The characters are good but the problems they face too generic, a safety that keeps the film from going beyond the ordinary. So, while not a remarkable debut, it is a promising one.

★★★ Aine O'Connor


In Fabric

Cert: 18; Now showing 

Peter Strickland's previous films have established him as a brave and knowledgeable filmmaker.His latest offering sees him dip back into Italian cinema in a homage to giallo films, stylised sometimes narratively obtuse thriller horrors from the 1970s.

If you can submit to the slow pace there is an enormous amount to enjoy in this often funny, always gorgeous film.

Sometime in the 1980s, recently separated Sheila (Marianne Jean-Baptiste) begins dating. At home Sheila has issues with her son and his boundary-free girlfriend (played by Jaygann Ayeh and Gwendoline Christie), at work she has issues with her passive aggressive bosses (Julian Barratt and Steve Oram).

In need of a lift, she treats herself to a new dress, a beautiful red number she is talked into by exotic shop assistant Miss Luckmoore (Fatma Mohamed). However soon Sheila will have issues with the dress too.

The film's second, slightly superfluous, section sees a similar story with different characters (Leo Bill and Hayley Squires) and a continued message about consumerism and dress sizing.

It's strange and funny and beautiful.

★★★★ Aine O'Connor


Apollo 11/Prisoners of the Moon

Cert: G/ 12A; Now showing 

Two films mark next month's 50th anniversary of the Moon landing.
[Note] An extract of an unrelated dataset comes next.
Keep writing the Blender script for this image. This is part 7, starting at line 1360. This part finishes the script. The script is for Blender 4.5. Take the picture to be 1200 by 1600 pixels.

Apollo 11 is one for space tech fans. A compilation of excellent quality footage from the time, it features no talking heads or analysis, just Walter Cronkite's news reports and recordings of NASA communications. It is a little emotionless but it captures a time, especially the kind of public access that you'd never see now.

Johnny Gogan's film Prisoners of the Moon offers an entirely different perspective, using transcripts and dramatisation to tell the story of Arthur Rudolph, the former Nazi engineer who had become a top NASA scientist, and then later was stripped of his American citizenship.

Where one film celebrates the hope that led to the Apollo mission, the other looks at the dark side of the Moon landing.